§ **WHAT IS EXPECTED**: Set down all of the data exactly as it appears.

§ **GIVEN MATERIAL**:
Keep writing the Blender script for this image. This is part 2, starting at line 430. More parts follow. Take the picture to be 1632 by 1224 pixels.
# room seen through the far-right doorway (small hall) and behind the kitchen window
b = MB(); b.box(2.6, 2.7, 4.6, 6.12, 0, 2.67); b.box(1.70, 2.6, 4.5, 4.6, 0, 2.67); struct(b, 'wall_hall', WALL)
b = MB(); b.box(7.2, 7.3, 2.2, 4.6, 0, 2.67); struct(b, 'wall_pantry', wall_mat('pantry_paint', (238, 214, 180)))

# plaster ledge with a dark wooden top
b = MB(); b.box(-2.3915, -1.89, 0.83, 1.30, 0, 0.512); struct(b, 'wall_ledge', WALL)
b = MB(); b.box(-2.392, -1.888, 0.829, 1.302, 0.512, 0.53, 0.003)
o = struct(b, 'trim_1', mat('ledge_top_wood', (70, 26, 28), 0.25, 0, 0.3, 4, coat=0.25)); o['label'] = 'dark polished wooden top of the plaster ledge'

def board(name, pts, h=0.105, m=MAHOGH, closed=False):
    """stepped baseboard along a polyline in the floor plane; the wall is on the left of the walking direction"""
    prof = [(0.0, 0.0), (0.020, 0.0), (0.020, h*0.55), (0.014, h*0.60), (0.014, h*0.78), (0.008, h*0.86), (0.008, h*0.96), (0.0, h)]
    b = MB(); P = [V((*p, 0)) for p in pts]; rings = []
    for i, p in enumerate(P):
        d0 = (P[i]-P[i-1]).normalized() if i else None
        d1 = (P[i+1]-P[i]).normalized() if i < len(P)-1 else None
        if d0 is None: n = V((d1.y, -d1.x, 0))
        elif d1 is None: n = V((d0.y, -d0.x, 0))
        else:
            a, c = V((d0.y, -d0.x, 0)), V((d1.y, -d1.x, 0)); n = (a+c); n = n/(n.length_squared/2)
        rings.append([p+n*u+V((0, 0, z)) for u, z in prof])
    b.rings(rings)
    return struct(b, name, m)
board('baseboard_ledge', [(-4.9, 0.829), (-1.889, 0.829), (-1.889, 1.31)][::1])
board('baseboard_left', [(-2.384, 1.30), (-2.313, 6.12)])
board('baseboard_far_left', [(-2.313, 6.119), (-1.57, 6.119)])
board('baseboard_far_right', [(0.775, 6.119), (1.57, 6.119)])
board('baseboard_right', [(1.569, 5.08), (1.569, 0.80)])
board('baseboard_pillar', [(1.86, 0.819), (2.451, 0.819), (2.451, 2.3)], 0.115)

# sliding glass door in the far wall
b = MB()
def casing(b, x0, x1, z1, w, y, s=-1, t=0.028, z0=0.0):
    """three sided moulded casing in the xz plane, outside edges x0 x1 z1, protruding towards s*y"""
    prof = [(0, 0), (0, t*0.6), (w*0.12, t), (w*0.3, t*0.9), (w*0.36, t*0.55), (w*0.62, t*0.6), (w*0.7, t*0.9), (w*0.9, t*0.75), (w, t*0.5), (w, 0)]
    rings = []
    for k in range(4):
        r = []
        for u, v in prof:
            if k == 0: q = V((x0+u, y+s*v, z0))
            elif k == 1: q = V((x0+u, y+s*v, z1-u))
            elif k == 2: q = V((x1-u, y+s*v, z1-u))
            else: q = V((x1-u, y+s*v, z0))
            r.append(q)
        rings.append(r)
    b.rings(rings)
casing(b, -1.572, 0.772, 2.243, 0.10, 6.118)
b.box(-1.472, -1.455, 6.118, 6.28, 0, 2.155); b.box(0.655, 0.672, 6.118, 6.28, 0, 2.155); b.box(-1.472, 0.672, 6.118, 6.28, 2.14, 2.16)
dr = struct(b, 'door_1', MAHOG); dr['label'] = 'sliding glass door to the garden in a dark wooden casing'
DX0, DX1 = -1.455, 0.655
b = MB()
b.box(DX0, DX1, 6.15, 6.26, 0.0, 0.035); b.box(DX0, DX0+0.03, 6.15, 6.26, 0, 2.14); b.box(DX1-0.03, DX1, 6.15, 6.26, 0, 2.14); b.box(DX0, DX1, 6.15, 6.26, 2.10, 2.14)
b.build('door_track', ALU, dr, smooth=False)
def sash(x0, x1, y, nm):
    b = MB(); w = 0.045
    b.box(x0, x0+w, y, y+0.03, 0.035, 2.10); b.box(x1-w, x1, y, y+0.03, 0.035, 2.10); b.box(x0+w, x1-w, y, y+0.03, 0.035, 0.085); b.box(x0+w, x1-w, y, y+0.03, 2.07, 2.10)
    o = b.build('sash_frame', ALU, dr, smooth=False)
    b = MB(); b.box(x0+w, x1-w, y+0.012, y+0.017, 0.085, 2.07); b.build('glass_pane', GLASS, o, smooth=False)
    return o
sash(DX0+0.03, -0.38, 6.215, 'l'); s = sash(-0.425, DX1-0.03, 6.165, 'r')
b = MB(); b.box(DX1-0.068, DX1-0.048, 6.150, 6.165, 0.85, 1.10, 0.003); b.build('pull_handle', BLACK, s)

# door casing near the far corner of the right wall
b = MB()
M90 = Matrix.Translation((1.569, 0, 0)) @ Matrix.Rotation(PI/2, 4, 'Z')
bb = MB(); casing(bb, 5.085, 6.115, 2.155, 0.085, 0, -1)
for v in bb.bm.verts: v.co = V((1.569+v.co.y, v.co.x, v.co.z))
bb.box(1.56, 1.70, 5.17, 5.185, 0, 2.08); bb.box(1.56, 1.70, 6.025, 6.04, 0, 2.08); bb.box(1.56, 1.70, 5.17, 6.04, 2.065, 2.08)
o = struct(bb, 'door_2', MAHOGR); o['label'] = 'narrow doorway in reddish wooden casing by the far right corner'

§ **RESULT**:
Keep writing the Blender script for this image. This is part 2, starting at line 430. More parts follow. Take the picture to be 1632 by 1224 pixels.
# room seen through the far-right doorway (small hall) and behind the kitchen window
b = MB(); b.box(2.6, 2.7, 4.6, 6.12, 0, 2.67); b.box(1.70, 2.6, 4.5, 4.6, 0, 2.67); struct(b, 'wall_hall', WALL)
b = MB(); b.box(7.2, 7.3, 2.2, 4.6, 0, 2.67); struct(b, 'wall_pantry', wall_mat('pantry_paint', (238, 214, 180)))

# plaster ledge with a dark wooden top
b = MB(); b.box(-2.3915, -1.89, 0.83, 1.30, 0, 0.512); struct(b, 'wall_ledge', WALL)
b = MB(); b.box(-2.392, -1.888, 0.829, 1.302, 0.512, 0.53, 0.003)
o = struct(b, 'trim_1', mat('ledge_top_wood', (70, 26, 28), 0.25, 0, 0.3, 4, coat=0.25)); o['label'] = 'dark polished wooden top of the plaster ledge'

def board(name, pts, h=0.105, m=MAHOGH, closed=False):
    """stepped baseboard along a polyline in the floor plane; the wall is on the left of the walking direction"""
    prof = [(0.0, 0.0), (0.020, 0.0), (0.020, h*0.55), (0.014, h*0.60), (0.014, h*0.78), (0.008, h*0.86), (0.008, h*0.96), (0.0, h)]
    b = MB(); P = [V((*p, 0)) for p in pts]; rings = []
    for i, p in enumerate(P):
        d0 = (P[i]-P[i-1]).normalized() if i else None
        d1 = (P[i+1]-P[i]).normalized() if i < len(P)-1 else None
        if d0 is None: n = V((d1.y, -d1.x, 0))
        elif d1 is None: n = V((d0.y, -d0.x, 0))
        else:
            a, c = V((d0.y, -d0.x, 0)), V((d1.y, -d1.x, 0)); n = (a+c); n = n/(n.length_squared/2)
        rings.append([p+n*u+V((0, 0, z)) for u, z in prof])
    b.rings(rings)
    return struct(b, name, m)
board('baseboard_ledge', [(-4.9, 0.829), (-1.889, 0.829), (-1.889, 1.31)][::1])
board('baseboard_left', [(-2.384, 1.30), (-2.313, 6.12)])
board('baseboard_far_left', [(-2.313, 6.119), (-1.57, 6.119)])
board('baseboard_far_right', [(0.775, 6.119), (1.57, 6.119)])
board('baseboard_right', [(1.569, 5.08), (1.569, 0.80)])
board('baseboard_pillar', [(1.86, 0.819), (2.451, 0.819), (2.451, 2.3)], 0.115)

# sliding glass door in the far wall
b = MB()
def casing(b, x0, x1, z1, w, y, s=-1, t=0.028, z0=0.0):
    """three sided moulded casing in the xz plane, outside edges x0 x1 z1, protruding towards s*y"""
    prof = [(0, 0), (0, t*0.6), (w*0.12, t), (w*0.3, t*0.9), (w*0.36, t*0.55), (w*0.62, t*0.6), (w*0.7, t*0.9), (w*0.9, t*0.75), (w, t*0.5), (w, 0)]
    rings = []
    for k in range(4):
        r = []
        for u, v in prof:
            if k == 0: q = V((x0+u, y+s*v, z0))
            elif k == 1: q = V((x0+u, y+s*v, z1-u))
            elif k == 2: q = V((x1-u, y+s*v, z1-u))
            else: q = V((x1-u, y+s*v, z0))
            r.append(q)
        rings.append(r)
    b.rings(rings)
casing(b, -1.572, 0.772, 2.243, 0.10, 6.118)
b.box(-1.472, -1.455, 6.118, 6.28, 0, 2.155); b.box(0.655, 0.672, 6.118, 6.28, 0, 2.155); b.box(-1.472, 0.672, 6.118, 6.28, 2.14, 2.16)
dr = struct(b, 'door_1', MAHOG); dr['label'] = 'sliding glass door to the garden in a dark wooden casing'
DX0, DX1 = -1.455, 0.655
b = MB()
b.box(DX0, DX1, 6.15, 6.26, 0.0, 0.035); b.box(DX0, DX0+0.03, 6.15, 6.26, 0, 2.14); b.box(DX1-0.03, DX1, 6.15, 6.26, 0, 2.14); b.box(DX0, DX1, 6.15, 6.26, 2.10, 2.14)
b.build('door_track', ALU, dr, smooth=False)
def sash(x0, x1, y, nm):
    b = MB(); w = 0.045
    b.box(x0, x0+w, y, y+0.03, 0.035, 2.10); b.box(x1-w, x1, y, y+0.03, 0.035, 2.10); b.box(x0+w, x1-w, y, y+0.03, 0.035, 0.085); b.box(x0+w, x1-w, y, y+0.03, 2.07, 2.10)
    o = b.build('sash_frame', ALU, dr, smooth=False)
    b = MB(); b.box(x0+w, x1-w, y+0.012, y+0.017, 0.085, 2.07); b.build('glass_pane', GLASS, o, smooth=False)
    return o
sash(DX0+0.03, -0.38, 6.215, 'l'); s = sash(-0.425, DX1-0.03, 6.165, 'r')
b = MB(); b.box(DX1-0.068, DX1-0.048, 6.150, 6.165, 0.85, 1.10, 0.003); b.build('pull_handle', BLACK, s)

# door casing near the far corner of the right wall
b = MB()
M90 = Matrix.Translation((1.569, 0, 0)) @ Matrix.Rotation(PI/2, 4, 'Z')
bb = MB(); casing(bb, 5.085, 6.115, 2.155, 0.085, 0, -1)
for v in bb.bm.verts: v.co = V((1.569+v.co.y, v.co.x, v.co.z))
bb.box(1.56, 1.70, 5.17, 5.185, 0, 2.08); bb.box(1.56, 1.70, 6.025, 6.04, 0, 2.08); bb.box(1.56, 1.70, 5.17, 6.04, 2.065, 2.08)
o = struct(bb, 'door_2', MAHOGR); o['label'] = 'narrow doorway in reddish wooden casing by the far right corner'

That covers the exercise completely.